Where do these bullet points lead? To at least a couple of conclusions:
- If YouTube can police pornography, its employees can track the posting of insurgent videos.
- These videos should be taken down when they are clearly, overtly designed to be recruitment tools for organizations currently fighting US troops.
- Video of real violence is not inherently offensive. Therefore, it's entirely possible that the same scenes of sniper and IED attacks could be posted, as long as they're not tied to insurgent recruitment efforts.
- Six years into the Iraq war, American officials need to win the information war without falling back on censorship. The US government can only win the wars in Afghanistan and Iraq by formulating coherent, convincing arguments, not squelching the enemy's communications.
I invite you to ponder that last point for a while, particularly as the debates about Iraq and Afghanistan focus on how many troops we should deploy, or how respectful we should be of Pakistan's territory.

GooTube is a commercial entity. We don't demand patriotism of any of our other commercial entities (offshoring, tax dodges, etc.). Why should we demand patriotism of them in this instance? They're not selling forbidden munitions to people on the ITAR no-go list.
Also, where does this rule stop? Tamil Tigers -- yes or no? Chechens -- yes or no? IDF -- yes or no? Blackwater -- yes or no?
Posted by: paperwight | 08/03/2007 at 17:25
Thanks for noticing the YouTube Smackdown. I'd like to address a few of the points you made, some of which are addressed more fully on our site, but I'll try and summarize.
First, paperwight, YouTube is a company, and their 'customers' are free to hold them to whatever standards they wish. But we aren't asking YouTube to post only the videos we like. We're asking them to enforce their own policies. They claim they don't allow these kinds of videos on their Community Guidelines.
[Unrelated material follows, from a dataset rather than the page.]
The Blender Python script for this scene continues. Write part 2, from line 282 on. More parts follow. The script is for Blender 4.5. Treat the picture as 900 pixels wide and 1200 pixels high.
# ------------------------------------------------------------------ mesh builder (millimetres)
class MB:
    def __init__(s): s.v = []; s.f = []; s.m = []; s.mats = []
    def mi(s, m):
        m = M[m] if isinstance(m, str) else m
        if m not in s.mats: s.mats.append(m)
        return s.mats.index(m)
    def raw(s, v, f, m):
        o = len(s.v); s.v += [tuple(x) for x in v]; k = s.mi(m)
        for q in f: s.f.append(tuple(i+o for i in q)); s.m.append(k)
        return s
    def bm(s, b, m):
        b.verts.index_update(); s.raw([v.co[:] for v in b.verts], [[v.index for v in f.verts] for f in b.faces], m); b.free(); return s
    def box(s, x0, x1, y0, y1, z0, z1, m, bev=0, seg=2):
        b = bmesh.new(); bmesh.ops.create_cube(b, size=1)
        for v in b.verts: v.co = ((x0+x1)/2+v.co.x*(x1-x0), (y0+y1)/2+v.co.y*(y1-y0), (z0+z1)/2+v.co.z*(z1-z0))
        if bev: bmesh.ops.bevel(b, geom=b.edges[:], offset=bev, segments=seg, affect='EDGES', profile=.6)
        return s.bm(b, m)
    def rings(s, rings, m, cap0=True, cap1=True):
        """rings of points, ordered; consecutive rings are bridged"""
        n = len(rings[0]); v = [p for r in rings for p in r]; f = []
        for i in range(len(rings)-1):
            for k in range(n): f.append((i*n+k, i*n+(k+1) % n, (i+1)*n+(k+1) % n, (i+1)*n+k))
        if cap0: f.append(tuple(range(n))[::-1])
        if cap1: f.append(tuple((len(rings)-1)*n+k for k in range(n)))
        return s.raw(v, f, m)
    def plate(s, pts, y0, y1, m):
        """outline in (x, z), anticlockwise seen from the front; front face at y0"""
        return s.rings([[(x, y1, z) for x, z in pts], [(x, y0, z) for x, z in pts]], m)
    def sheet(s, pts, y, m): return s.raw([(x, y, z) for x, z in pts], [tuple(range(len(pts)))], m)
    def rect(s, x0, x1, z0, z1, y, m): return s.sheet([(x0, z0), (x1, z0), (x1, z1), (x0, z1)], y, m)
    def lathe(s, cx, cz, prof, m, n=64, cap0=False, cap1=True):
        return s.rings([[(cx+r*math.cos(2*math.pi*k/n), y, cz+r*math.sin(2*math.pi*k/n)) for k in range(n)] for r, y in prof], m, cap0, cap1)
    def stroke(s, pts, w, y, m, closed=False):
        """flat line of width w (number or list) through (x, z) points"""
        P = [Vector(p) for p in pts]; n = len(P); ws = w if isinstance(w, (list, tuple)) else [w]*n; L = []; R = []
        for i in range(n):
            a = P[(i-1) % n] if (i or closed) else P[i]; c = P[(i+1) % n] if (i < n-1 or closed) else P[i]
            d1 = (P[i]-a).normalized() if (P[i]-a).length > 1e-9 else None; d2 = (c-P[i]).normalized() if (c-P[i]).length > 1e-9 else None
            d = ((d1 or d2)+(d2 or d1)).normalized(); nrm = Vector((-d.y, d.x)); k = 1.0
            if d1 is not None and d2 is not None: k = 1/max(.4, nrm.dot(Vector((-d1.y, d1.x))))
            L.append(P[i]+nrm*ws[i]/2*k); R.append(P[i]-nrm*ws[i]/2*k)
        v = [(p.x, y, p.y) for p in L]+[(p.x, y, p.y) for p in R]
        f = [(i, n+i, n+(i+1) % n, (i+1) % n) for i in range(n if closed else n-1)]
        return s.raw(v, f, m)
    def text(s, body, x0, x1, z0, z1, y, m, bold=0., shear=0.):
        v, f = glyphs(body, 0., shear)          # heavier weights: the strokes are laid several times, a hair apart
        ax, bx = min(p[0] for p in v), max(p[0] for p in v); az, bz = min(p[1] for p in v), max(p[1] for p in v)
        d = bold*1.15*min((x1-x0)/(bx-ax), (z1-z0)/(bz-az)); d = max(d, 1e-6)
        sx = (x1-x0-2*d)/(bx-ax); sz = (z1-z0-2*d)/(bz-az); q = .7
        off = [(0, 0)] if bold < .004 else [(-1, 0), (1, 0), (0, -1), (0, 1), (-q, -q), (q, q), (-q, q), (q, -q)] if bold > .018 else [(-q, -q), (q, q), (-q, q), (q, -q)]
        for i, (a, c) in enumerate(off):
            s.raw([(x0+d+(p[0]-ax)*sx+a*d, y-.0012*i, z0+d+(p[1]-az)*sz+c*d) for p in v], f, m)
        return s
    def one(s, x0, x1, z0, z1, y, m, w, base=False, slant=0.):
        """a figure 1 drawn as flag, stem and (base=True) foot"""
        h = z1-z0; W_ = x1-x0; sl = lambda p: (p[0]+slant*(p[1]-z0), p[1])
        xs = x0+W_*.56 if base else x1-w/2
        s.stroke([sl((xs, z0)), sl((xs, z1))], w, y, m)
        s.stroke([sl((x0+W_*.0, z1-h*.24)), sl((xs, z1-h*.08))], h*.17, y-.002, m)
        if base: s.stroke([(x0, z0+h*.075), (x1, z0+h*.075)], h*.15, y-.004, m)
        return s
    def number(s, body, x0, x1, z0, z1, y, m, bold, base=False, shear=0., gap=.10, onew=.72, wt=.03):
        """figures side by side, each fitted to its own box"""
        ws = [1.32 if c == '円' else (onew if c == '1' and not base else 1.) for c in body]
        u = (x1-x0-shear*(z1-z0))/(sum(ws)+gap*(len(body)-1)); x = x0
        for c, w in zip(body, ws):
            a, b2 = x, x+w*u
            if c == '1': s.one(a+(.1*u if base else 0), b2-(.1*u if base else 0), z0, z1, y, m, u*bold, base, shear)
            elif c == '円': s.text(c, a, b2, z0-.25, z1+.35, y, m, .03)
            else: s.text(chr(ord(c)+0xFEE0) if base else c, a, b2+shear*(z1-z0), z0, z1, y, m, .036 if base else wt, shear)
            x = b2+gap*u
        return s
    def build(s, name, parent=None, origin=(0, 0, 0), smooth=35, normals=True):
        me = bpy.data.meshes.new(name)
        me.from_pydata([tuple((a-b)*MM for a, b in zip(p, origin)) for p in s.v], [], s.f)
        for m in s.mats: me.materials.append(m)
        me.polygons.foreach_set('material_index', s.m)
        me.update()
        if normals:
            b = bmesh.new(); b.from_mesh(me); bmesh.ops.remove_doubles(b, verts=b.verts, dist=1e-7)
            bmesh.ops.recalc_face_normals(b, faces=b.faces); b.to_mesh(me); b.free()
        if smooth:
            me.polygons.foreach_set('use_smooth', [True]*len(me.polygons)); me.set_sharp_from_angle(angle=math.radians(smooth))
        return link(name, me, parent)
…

You can read the editors' blog over at YouTube, and they're all about being 'nice' and how bad 'hate speech' is, more like a PC university campus than a libertarian free speech absolutist.
They don't host porn because they want to maintain a 'nice' image. They have removed videos of a squirrel dodging a rock (no squirrels were actually harmed in the making of that video) on grounds of animal abuse. Operation YouTube Smackdown is asking for consistency in applying the very standards they so proudly trumpet when they want to garner good press. If hypocrisy is the last public sin, they're guilty of at least that.
Turning to the main post, in a similar vein, we aren't asking the government to censor anything. Nobody's first amendment rights would be violated if YouTube decides they won't host jihadi videos any more than because they decide not to host porn videos. But YouTube is willing to delete videos for 'hate speech' which the government cannot, in any case, do. YouTube chooses what to allow on their site, using legalese to avoid responsibility for what people upload, on the grounds they remove videos that violate their terms of use.
MEMRI estimages as much as 80% of internet jihad sites are hosted in the same countries the jihadists have declared war on. Why should a private company bother to help them spread their messages calling for death and slaughter, when they spend so much of their time deleting videos because they might hurt someone's feelings? A recent article in the Weekly Standard details some other points worth checking out.
Where does it stop? I'm just a little more worried that we don't seem to mind how far it goes. Nobody is trying to stop people from advocating for a cause. But if you head over to our site, can view the Daily Dozen videos we post and then convince me those videos are posted solely to further dispassionate debate, I'll consider resigning from the effort. Good luck.
YouTube presents itself as a happy fun do-it-yourself celebration of technology and the individual. I'm not clear how that requires them to host videos by people who would deny everyone the right to do the same anywhere they come into power.